◆ **Exercise requirements**: Extract, unchanged, every line from the top of the material below through the line with "return panel_slab(house, (x, yy, wing_z(yy)", and no more.

◆ **Supplied information**:
○ ○ ○ ○

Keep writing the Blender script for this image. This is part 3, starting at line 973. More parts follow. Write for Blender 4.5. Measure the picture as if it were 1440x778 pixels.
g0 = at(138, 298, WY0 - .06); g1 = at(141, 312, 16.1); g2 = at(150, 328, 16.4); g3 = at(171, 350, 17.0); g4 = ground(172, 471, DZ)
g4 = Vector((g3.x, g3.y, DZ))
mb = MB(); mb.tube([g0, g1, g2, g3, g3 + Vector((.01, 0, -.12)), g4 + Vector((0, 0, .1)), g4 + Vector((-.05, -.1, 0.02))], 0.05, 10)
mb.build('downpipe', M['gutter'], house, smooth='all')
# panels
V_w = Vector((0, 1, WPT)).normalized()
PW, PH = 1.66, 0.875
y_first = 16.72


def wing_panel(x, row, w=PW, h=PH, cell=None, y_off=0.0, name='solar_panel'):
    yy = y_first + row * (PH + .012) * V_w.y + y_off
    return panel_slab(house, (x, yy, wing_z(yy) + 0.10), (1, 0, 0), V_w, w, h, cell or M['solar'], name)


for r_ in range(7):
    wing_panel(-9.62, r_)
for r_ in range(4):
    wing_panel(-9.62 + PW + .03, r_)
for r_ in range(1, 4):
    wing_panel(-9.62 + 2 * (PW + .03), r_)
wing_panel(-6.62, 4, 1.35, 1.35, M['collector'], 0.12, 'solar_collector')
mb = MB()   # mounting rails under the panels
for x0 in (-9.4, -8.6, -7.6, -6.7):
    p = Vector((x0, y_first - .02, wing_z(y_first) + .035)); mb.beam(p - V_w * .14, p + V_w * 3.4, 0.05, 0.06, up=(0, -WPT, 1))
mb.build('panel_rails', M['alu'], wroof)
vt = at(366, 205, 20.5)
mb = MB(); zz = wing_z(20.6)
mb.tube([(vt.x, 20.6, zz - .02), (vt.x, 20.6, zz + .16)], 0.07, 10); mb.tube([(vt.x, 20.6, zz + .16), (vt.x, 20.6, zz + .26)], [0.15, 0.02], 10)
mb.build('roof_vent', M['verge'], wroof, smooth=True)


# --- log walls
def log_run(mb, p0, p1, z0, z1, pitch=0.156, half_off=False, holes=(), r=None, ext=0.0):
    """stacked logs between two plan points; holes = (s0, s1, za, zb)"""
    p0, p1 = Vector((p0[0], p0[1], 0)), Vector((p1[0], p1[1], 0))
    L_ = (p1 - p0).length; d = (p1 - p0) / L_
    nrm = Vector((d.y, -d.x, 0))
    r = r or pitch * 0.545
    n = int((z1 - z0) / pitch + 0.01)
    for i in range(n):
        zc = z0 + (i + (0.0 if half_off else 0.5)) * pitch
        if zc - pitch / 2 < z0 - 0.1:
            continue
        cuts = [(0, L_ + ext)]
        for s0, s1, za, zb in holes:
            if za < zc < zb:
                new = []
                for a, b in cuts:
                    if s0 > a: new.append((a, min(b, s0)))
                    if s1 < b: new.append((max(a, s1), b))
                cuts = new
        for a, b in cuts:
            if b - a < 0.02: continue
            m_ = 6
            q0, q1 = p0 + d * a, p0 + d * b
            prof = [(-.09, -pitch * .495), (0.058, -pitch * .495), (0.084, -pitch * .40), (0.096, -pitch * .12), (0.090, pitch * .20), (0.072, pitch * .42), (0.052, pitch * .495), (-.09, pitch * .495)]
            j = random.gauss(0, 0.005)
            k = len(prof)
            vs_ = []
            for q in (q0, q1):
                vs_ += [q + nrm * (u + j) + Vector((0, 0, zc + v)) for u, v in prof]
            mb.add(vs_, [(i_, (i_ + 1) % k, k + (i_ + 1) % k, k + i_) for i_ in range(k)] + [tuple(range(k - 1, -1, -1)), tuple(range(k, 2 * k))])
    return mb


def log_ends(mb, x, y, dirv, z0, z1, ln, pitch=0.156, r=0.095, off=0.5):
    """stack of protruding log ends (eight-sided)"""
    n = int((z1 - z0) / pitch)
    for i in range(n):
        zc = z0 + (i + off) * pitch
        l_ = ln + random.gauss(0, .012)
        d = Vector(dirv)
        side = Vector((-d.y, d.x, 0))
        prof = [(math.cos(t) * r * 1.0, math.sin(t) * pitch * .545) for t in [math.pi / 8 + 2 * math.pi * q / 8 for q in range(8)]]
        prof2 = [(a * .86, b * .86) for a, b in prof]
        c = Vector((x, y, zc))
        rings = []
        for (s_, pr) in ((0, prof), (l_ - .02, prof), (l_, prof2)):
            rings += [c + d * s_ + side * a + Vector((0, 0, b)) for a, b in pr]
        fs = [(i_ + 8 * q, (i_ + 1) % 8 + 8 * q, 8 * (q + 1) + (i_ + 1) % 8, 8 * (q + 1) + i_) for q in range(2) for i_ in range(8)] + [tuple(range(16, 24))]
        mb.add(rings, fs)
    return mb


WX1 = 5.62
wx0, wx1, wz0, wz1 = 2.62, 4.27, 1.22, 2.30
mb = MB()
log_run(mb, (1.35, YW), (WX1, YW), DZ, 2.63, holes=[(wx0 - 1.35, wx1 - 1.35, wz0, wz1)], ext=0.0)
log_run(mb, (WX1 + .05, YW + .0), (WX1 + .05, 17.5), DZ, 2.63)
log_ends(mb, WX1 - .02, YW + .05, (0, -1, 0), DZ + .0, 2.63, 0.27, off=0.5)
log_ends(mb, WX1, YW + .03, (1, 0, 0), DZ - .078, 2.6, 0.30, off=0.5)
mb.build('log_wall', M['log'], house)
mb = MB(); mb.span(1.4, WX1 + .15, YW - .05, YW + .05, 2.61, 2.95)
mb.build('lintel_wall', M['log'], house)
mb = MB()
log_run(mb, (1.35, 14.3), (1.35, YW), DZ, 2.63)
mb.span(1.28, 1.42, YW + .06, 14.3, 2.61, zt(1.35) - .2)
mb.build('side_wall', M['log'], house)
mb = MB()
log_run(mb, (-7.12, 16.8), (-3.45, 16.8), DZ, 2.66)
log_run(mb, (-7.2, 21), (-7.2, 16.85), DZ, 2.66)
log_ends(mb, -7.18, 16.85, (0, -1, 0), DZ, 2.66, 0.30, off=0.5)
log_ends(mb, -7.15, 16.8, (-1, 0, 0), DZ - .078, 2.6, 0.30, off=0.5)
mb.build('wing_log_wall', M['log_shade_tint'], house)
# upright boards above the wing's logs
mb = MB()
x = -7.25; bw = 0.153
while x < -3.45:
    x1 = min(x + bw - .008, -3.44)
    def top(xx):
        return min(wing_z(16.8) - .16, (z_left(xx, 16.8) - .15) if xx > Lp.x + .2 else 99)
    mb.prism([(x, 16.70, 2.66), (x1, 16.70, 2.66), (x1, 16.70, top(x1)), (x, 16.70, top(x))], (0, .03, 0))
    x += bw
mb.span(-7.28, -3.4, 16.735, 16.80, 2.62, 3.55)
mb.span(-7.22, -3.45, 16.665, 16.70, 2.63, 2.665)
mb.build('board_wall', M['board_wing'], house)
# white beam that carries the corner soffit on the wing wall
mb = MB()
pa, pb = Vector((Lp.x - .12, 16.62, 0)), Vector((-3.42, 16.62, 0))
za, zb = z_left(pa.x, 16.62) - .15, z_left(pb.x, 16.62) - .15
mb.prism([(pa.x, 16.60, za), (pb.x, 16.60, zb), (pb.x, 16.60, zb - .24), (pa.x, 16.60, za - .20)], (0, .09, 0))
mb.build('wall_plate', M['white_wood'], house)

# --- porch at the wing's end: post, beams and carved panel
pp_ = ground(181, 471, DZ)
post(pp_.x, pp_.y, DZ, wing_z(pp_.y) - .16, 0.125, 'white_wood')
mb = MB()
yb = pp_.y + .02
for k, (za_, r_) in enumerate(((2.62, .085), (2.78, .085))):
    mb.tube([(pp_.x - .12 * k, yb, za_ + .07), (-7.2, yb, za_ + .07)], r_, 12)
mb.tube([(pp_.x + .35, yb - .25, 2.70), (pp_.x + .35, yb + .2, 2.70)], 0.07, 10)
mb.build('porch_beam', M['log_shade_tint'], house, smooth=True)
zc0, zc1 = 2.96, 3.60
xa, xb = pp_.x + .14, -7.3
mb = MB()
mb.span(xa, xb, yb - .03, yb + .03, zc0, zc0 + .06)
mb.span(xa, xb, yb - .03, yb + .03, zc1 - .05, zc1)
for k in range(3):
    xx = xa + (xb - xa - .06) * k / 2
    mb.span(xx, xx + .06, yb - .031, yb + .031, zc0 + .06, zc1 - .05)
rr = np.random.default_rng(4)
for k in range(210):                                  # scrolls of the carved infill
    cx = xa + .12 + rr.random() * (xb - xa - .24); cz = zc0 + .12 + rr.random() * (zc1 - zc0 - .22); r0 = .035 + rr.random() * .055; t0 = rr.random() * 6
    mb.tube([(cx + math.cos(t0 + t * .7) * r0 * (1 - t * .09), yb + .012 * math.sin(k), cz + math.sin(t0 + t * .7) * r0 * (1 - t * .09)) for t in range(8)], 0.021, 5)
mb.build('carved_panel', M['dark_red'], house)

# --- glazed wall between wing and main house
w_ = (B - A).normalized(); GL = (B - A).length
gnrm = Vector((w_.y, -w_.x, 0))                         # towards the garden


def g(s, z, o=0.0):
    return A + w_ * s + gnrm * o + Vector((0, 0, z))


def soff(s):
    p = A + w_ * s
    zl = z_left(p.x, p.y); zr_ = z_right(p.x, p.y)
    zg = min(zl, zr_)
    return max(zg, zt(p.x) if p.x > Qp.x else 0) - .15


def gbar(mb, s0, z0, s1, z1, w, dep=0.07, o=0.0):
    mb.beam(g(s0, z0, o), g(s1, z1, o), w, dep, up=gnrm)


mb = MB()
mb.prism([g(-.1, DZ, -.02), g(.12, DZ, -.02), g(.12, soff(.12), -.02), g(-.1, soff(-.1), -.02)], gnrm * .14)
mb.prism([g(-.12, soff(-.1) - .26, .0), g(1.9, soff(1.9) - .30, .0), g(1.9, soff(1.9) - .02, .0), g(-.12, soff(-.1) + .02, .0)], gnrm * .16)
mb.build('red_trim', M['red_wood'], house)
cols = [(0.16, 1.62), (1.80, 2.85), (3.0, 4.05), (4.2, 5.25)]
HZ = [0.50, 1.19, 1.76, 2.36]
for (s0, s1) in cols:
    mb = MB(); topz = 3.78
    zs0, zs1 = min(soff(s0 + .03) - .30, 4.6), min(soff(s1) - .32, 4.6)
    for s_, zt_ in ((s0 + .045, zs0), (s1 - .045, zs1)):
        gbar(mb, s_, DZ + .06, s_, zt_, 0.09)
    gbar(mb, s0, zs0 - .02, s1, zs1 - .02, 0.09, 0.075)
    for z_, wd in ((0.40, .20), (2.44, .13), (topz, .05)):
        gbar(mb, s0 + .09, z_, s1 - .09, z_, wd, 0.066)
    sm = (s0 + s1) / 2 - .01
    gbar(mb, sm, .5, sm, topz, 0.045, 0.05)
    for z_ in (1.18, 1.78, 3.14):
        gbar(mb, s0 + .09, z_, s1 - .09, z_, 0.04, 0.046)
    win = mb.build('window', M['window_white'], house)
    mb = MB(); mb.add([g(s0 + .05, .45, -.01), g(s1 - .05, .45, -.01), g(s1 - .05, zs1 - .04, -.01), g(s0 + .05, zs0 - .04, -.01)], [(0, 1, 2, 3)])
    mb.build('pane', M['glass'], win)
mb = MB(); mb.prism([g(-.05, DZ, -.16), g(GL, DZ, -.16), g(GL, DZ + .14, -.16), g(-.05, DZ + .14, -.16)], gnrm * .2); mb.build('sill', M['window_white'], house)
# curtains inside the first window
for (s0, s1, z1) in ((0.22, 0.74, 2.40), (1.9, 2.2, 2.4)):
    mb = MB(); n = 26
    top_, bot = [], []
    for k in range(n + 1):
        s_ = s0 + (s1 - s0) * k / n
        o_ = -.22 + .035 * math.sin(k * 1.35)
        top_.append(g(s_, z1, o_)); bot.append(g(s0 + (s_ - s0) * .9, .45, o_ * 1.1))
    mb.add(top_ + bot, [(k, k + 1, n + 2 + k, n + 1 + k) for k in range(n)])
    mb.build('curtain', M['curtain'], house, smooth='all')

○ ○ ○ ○

◆ **Result of the task**:
Keep writing the Blender script for this image. This is part 3, starting at line 973. More parts follow. Write for Blender 4.5. Measure the picture as if it were 1440x778 pixels.
g0 = at(138, 298, WY0 - .06); g1 = at(141, 312, 16.1); g2 = at(150, 328, 16.4); g3 = at(171, 350, 17.0); g4 = ground(172, 471, DZ)
g4 = Vector((g3.x, g3.y, DZ))
mb = MB(); mb.tube([g0, g1, g2, g3, g3 + Vector((.01, 0, -.12)), g4 + Vector((0, 0, .1)), g4 + Vector((-.05, -.1, 0.02))], 0.05, 10)
mb.build('downpipe', M['gutter'], house, smooth='all')
# panels
V_w = Vector((0, 1, WPT)).normalized()
PW, PH = 1.66, 0.875
y_first = 16.72


def wing_panel(x, row, w=PW, h=PH, cell=None, y_off=0.0, name='solar_panel'):
    yy = y_first + row * (PH + .012) * V_w.y + y_off
    return panel_slab(house, (x, yy, wing_z(yy) + 0.10), (1, 0, 0), V_w, w, h, cell or M['solar'], name)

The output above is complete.